Un cura joven, lleno de cualidades, abría caminos nuevos en la libertad que da el Evangelio. Teólogo comprometido y místico, sentía la necesidad acuciante de dar a conocer un cristianismo en el que Dios está liberado de la necesidad de que se crea en él. Gracias a él, muchos creyentes descubrieron con alegría una práctica del Evangelio que transformaba su vida.
Jacques era un apasionado de la justicia y de la igualdad entre todos los humanos. No soportaba la injusticia. Su respeto de la autonomía de cada persona hacía que el otro tuviera siempre preferencia antes que él mismo.
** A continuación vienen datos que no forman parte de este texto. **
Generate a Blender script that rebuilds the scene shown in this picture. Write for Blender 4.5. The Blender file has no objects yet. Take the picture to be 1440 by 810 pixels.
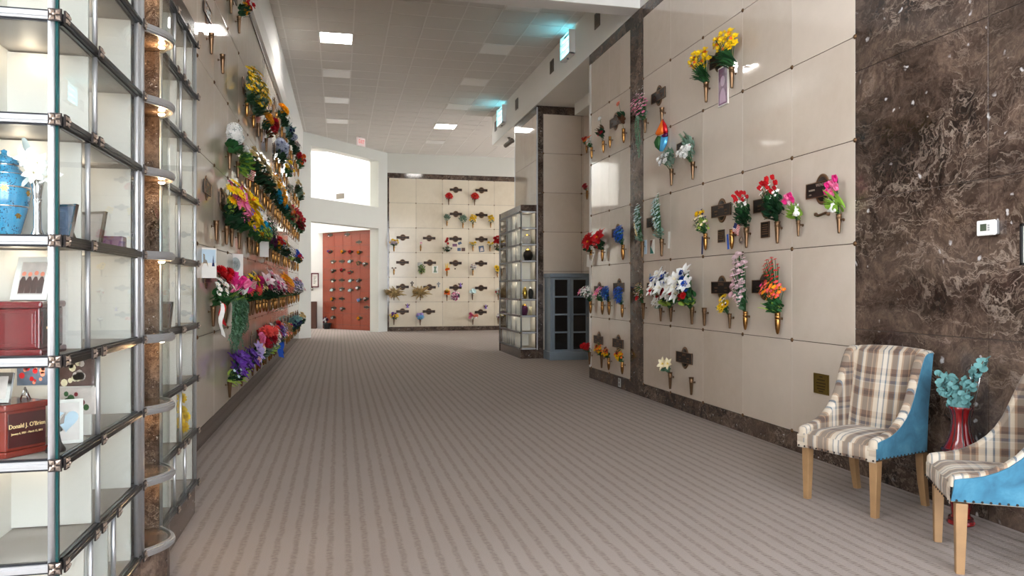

Pero este hombre libre se volvió sospechoso para la autoridad de la Iglesia que le retiró su confianza ¿cómo podía ser de otra manera? Los responsables no pueden soportar mucho tiempo a aquellos que molestan y cuestionan la manera de vivir y de pensar en Iglesia. Le prohibieron la docencia, le humillaron, le rechazaron, le enfermaron y Jacques entendió que ya no tenía un lugar en su país.
La autoridad religiosa destruyó a este hombre.
Aquel a quien amamos se marchó entonces a África, a Burkina Faso con unos amigos en dos furgonetas repletas de material. Pero nunca llegaron a su destino, perdidos en medio del desierto después de una tormenta de arena. Murieron de sed y de agotamiento bajo un tórrido sol.
Jacques no pudo alcanzar una tierra de esperanza para sembrar nuevamente en corazones disponibles.
En Bélgica, en Mons, nos reunimos numerosos para celebrar su memoria. Con testimonios que muestran la novedad del Evangelio vivido por todos los que han quedado impactados por Jacques. La injusticia que le infligieron no pudo impedir que su palabra fuese oída y acogida.